## INFORMATION SHOWN:
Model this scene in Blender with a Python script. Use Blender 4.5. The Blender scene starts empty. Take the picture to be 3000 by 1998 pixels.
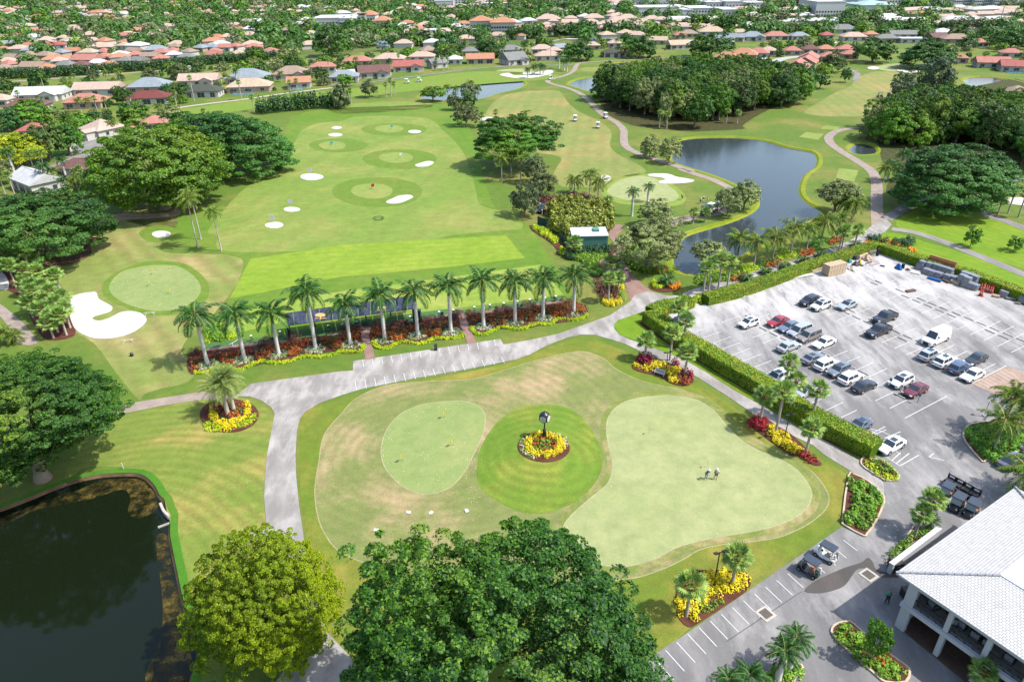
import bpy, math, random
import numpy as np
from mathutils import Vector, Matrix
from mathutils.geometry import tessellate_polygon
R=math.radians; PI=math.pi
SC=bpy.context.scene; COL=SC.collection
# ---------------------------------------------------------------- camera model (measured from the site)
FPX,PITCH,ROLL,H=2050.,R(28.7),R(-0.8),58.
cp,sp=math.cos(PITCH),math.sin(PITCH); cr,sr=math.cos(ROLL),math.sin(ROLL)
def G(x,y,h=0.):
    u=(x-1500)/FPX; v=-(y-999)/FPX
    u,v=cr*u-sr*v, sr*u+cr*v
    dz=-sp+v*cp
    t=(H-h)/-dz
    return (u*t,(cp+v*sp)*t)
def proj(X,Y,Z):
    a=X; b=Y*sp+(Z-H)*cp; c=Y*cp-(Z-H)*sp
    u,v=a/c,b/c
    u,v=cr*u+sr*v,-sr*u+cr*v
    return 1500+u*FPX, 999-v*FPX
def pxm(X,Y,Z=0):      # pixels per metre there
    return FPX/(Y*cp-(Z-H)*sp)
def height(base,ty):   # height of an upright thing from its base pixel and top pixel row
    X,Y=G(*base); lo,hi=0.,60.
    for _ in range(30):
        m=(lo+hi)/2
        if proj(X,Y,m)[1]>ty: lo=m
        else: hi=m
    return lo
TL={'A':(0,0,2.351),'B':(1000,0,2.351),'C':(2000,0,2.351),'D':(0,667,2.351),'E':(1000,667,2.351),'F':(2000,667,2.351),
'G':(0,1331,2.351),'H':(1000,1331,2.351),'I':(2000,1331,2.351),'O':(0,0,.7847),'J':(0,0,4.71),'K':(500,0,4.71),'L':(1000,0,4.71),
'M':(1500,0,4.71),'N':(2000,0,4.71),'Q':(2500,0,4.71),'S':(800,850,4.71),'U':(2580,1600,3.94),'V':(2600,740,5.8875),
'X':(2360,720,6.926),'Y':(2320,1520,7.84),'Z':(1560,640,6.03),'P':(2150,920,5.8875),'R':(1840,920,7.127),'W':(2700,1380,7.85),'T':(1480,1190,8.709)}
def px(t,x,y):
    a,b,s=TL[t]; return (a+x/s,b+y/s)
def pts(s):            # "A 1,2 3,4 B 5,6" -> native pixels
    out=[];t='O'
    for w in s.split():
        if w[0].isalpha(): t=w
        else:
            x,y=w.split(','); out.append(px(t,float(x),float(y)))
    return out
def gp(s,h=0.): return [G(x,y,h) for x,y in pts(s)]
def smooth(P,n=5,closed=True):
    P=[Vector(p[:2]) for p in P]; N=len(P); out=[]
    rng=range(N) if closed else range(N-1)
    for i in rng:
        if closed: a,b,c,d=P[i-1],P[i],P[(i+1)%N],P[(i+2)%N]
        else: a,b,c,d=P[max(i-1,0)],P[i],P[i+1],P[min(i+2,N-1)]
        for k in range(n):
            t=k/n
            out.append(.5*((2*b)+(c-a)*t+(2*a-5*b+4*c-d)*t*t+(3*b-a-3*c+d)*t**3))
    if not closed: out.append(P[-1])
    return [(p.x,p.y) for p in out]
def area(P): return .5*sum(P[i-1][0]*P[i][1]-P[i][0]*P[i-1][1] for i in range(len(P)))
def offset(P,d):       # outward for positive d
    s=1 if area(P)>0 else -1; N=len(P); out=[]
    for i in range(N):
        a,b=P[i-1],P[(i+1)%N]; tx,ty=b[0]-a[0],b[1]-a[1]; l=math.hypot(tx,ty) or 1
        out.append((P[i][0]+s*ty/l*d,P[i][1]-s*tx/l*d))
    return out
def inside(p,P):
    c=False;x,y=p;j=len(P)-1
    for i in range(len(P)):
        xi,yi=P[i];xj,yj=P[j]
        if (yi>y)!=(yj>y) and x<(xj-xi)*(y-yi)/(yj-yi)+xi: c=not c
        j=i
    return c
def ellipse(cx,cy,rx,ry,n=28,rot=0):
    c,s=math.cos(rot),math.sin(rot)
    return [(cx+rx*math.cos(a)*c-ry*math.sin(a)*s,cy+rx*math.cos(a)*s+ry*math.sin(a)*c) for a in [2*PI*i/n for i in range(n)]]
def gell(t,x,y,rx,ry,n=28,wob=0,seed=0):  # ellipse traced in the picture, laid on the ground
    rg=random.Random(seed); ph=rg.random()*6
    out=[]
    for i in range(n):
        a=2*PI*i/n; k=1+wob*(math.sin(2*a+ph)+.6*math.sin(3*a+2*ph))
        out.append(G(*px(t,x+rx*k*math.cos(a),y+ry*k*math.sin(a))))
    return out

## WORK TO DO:
Write out the full set of lines verbatim, without the pictures.

## REPLY TO THE EXERCISE:
Model this scene in Blender with a Python script. Use Blender 4.5. The Blender scene starts empty. Take the picture to be 3000 by 1998 pixels.
import bpy, math, random
import numpy as np
from mathutils import Vector, Matrix
from mathutils.geometry import tessellate_polygon
R=math.radians; PI=math.pi
SC=bpy.context.scene; COL=SC.collection
# ---------------------------------------------------------------- camera model (measured from the site)
FPX,PITCH,ROLL,H=2050.,R(28.7),R(-0.8),58.
cp,sp=math.cos(PITCH),math.sin(PITCH); cr,sr=math.cos(ROLL),math.sin(ROLL)
def G(x,y,h=0.):
    u=(x-1500)/FPX; v=-(y-999)/FPX
    u,v=cr*u-sr*v, sr*u+cr*v
    dz=-sp+v*cp
    t=(H-h)/-dz
    return (u*t,(cp+v*sp)*t)
def proj(X,Y,Z):
    a=X; b=Y*sp+(Z-H)*cp; c=Y*cp-(Z-H)*sp
    u,v=a/c,b/c
    u,v=cr*u+sr*v,-sr*u+cr*v
    return 1500+u*FPX, 999-v*FPX
def pxm(X,Y,Z=0):      # pixels per metre there
    return FPX/(Y*cp-(Z-H)*sp)
def height(base,ty):   # height of an upright thing from its base pixel and top pixel row
    X,Y=G(*base); lo,hi=0.,60.
    for _ in range(30):
        m=(lo+hi)/2
        if proj(X,Y,m)[1]>ty: lo=m
        else: hi=m
    return lo
TL={'A':(0,0,2.351),'B':(1000,0,2.351),'C':(2000,0,2.351),'D':(0,667,2.351),'E':(1000,667,2.351),'F':(2000,667,2.351),
'G':(0,1331,2.351),'H':(1000,1331,2.351),'I':(2000,1331,2.351),'O':(0,0,.7847),'J':(0,0,4.71),'K':(500,0,4.71),'L':(1000,0,4.71),
'M':(1500,0,4.71),'N':(2000,0,4.71),'Q':(2500,0,4.71),'S':(800,850,4.71),'U':(2580,1600,3.94),'V':(2600,740,5.8875),
'X':(2360,720,6.926),'Y':(2320,1520,7.84),'Z':(1560,640,6.03),'P':(2150,920,5.8875),'R':(1840,920,7.127),'W':(2700,1380,7.85),'T':(1480,1190,8.709)}
def px(t,x,y):
    a,b,s=TL[t]; return (a+x/s,b+y/s)
def pts(s):            # "A 1,2 3,4 B 5,6" -> native pixels
    out=[];t='O'
    for w in s.split():
        if w[0].isalpha(): t=w
        else:
            x,y=w.split(','); out.append(px(t,float(x),float(y)))
    return out
def gp(s,h=0.): return [G(x,y,h) for x,y in pts(s)]
def smooth(P,n=5,closed=True):
    P=[Vector(p[:2]) for p in P]; N=len(P); out=[]
    rng=range(N) if closed else range(N-1)
    for i in rng:
        if closed: a,b,c,d=P[i-1],P[i],P[(i+1)%N],P[(i+2)%N]
        else: a,b,c,d=P[max(i-1,0)],P[i],P[i+1],P[min(i+2,N-1)]
        for k in range(n):
            t=k/n
            out.append(.5*((2*b)+(c-a)*t+(2*a-5*b+4*c-d)*t*t+(3*b-a-3*c+d)*t**3))
    if not closed: out.append(P[-1])
    return [(p.x,p.y) for p in out]
def area(P): return .5*sum(P[i-1][0]*P[i][1]-P[i][0]*P[i-1][1] for i in range(len(P)))
def offset(P,d):       # outward for positive d
    s=1 if area(P)>0 else -1; N=len(P); out=[]
    for i in range(N):
        a,b=P[i-1],P[(i+1)%N]; tx,ty=b[0]-a[0],b[1]-a[1]; l=math.hypot(tx,ty) or 1
        out.append((P[i][0]+s*ty/l*d,P[i][1]-s*tx/l*d))
    return out
def inside(p,P):
    c=False;x,y=p;j=len(P)-1
    for i in range(len(P)):
        xi,yi=P[i];xj,yj=P[j]
        if (yi>y)!=(yj>y) and x<(xj-xi)*(y-yi)/(yj-yi)+xi: c=not c
        j=i
    return c
def ellipse(cx,cy,rx,ry,n=28,rot=0):
    c,s=math.cos(rot),math.sin(rot)
    return [(cx+rx*math.cos(a)*c-ry*math.sin(a)*s,cy+rx*math.cos(a)*s+ry*math.sin(a)*c) for a in [2*PI*i/n for i in range(n)]]
def gell(t,x,y,rx,ry,n=28,wob=0,seed=0):  # ellipse traced in the picture, laid on the ground
    rg=random.Random(seed); ph=rg.random()*6
    out=[]
    for i in range(n):
        a=2*PI*i/n; k=1+wob*(math.sin(2*a+ph)+.6*math.sin(3*a+2*ph))
        out.append(G(*px(t,x+rx*k*math.cos(a),y+ry*k*math.sin(a))))
    return out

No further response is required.